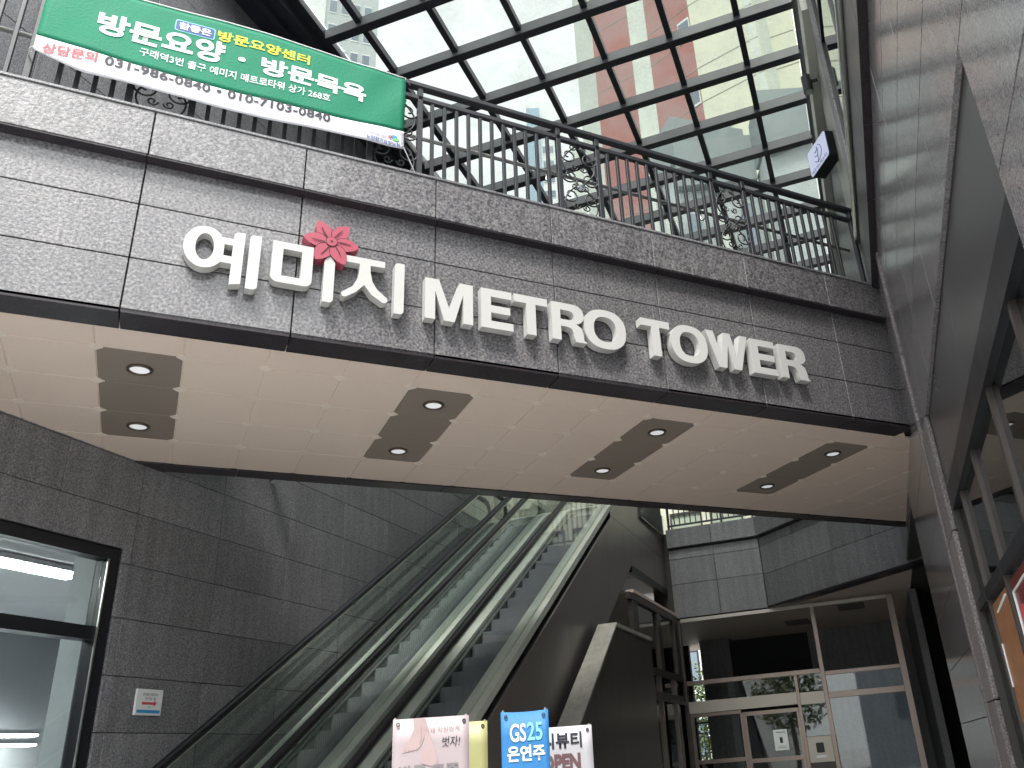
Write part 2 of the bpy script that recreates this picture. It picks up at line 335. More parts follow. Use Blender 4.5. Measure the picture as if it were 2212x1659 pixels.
# shop window
def window_frame(mb, x0, x1, y0, y1, z0, z1, t, xs=(), zs=(), tv=None):
    tv = tv or t
    mb.box(x0, x1, y0, y1, z1 - t, z1); mb.box(x0, x1, y0, y1, z0, z0 + t); mb.box(x0, x0 + t, y0, y1, z0 + t, z1 - t); mb.box(x1 - t, x1, y0, y1, z0 + t, z1 - t)
    for x in xs: mb.box(x - tv / 2, x + tv / 2, y0 + .002, y1 - .002, z0 + t, z1 - t)
    xx = [x0 + t] + [q for x in xs for q in (x - tv / 2, x + tv / 2)] + [x1 - t]
    for z in zs:
        for k in range(0, len(xx), 2): mb.box(xx[k], xx[k + 1], y0 + .004, y1 - .004, z - tv / 2, z + tv / 2)
    return mb
wf = mesh_obj('window', window_frame(MB(), WX0, WX1 - .01, LW + .04, LW + .18, WZ0, WZ1 - .01, .11, (3.40, 4.86), (3.04,), .12), M_BLACK, lb)
sub('trim', MB().box(6.135, 6.15, LW + .025, LW + .04, WZ0, WZ1 - .12), M_STAIN, wf, lb)
for x0, x1 in ((2.06, 3.34), (3.46, 4.80), (4.92, 6.15)):
    for z0, z1 in ((.26, 2.98), (3.10, 3.73)): sub('pane', MB().box(x0, x1, LW + .10, LW + .112, z0, z1), GL_WIN, wf, lb)
mesh_obj('window_reveal', MB().box(WX1, WX1 + .03, LW + .031, LW + .6, WZ0, WZ1).box(WX0, WX1, LW + .19, LW + .6, WZ1, WZ1 + .03), M_PLAST2, lb)
# the room behind the window
mesh_obj('shop_interior', MB().box(-3, 13, LW + 7, LW + 7.2, 0, 5).box(-3.2, -3, LW + .34, LW + 7, 0, 5).box(13, 13.2, LW + .34, LW + 7, 0, 5).box(-3, 13, LW + .34, LW + 7, 4.33, 4.5).box(-3, 13, LW + .34, LW + 7, -.02, .04)
         .box(-3, 11, LW + 1.0, LW + 1.25, 3.98, 4.33), M_PLASTER, lb)
def tube_light(x0, x1, y0, y1, z, lab, grp=None):
    t = T('ceiling_light', lab, 'ceiling light', 'D', ((x0 + x1) / 2, (y0 + y1) / 2, z), grp)
    mesh_obj('housing', MB().box(x0 - .02, x1 + .02, y0 - .02, y1 + .02, z, z + .06), M_PLASTER, t)
    mesh_obj('diffuser', MB().box(x0, x1, y0, y1, z - .03, z - .002), M_TUBE, t)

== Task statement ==
Copy out each line exactly, without the pictures.

== Worked answer ==
Write part 2 of the bpy script that recreates this picture. It picks up at line 335. More parts follow. Use Blender 4.5. Measure the picture as if it were 2212x1659 pixels.
# shop window
def window_frame(mb, x0, x1, y0, y1, z0, z1, t, xs=(), zs=(), tv=None):
    tv = tv or t
    mb.box(x0, x1, y0, y1, z1 - t, z1); mb.box(x0, x1, y0, y1, z0, z0 + t); mb.box(x0, x0 + t, y0, y1, z0 + t, z1 - t); mb.box(x1 - t, x1, y0, y1, z0 + t, z1 - t)
    for x in xs: mb.box(x - tv / 2, x + tv / 2, y0 + .002, y1 - .002, z0 + t, z1 - t)
    xx = [x0 + t] + [q for x in xs for q in (x - tv / 2, x + tv / 2)] + [x1 - t]
    for z in zs:
        for k in range(0, len(xx), 2): mb.box(xx[k], xx[k + 1], y0 + .004, y1 - .004, z - tv / 2, z + tv / 2)
    return mb
wf = mesh_obj('window', window_frame(MB(), WX0, WX1 - .01, LW + .04, LW + .18, WZ0, WZ1 - .01, .11, (3.40, 4.86), (3.04,), .12), M_BLACK, lb)
sub('trim', MB().box(6.135, 6.15, LW + .025, LW + .04, WZ0, WZ1 - .12), M_STAIN, wf, lb)
for x0, x1 in ((2.06, 3.34), (3.46, 4.80), (4.92, 6.15)):
    for z0, z1 in ((.26, 2.98), (3.10, 3.73)): sub('pane', MB().box(x0, x1, LW + .10, LW + .112, z0, z1), GL_WIN, wf, lb)
mesh_obj('window_reveal', MB().box(WX1, WX1 + .03, LW + .031, LW + .6, WZ0, WZ1).box(WX0, WX1, LW + .19, LW + .6, WZ1, WZ1 + .03), M_PLAST2, lb)
# the room behind the window
mesh_obj('shop_interior', MB().box(-3, 13, LW + 7, LW + 7.2, 0, 5).box(-3.2, -3, LW + .34, LW + 7, 0, 5).box(13, 13.2, LW + .34, LW + 7, 0, 5).box(-3, 13, LW + .34, LW + 7, 4.33, 4.5).box(-3, 13, LW + .34, LW + 7, -.02, .04)
         .box(-3, 11, LW + 1.0, LW + 1.25, 3.98, 4.33), M_PLASTER, lb)
def tube_light(x0, x1, y0, y1, z, lab, grp=None):
    t = T('ceiling_light', lab, 'ceiling light', 'D', ((x0 + x1) / 2, (y0 + y1) / 2, z), grp)
    mesh_obj('housing', MB().box(x0 - .02, x1 + .02, y0 - .02, y1 + .02, z, z + .06), M_PLASTER, t)
    mesh_obj('diffuser', MB().box(x0, x1, y0, y1, z - .03, z - .002), M_TUBE, t)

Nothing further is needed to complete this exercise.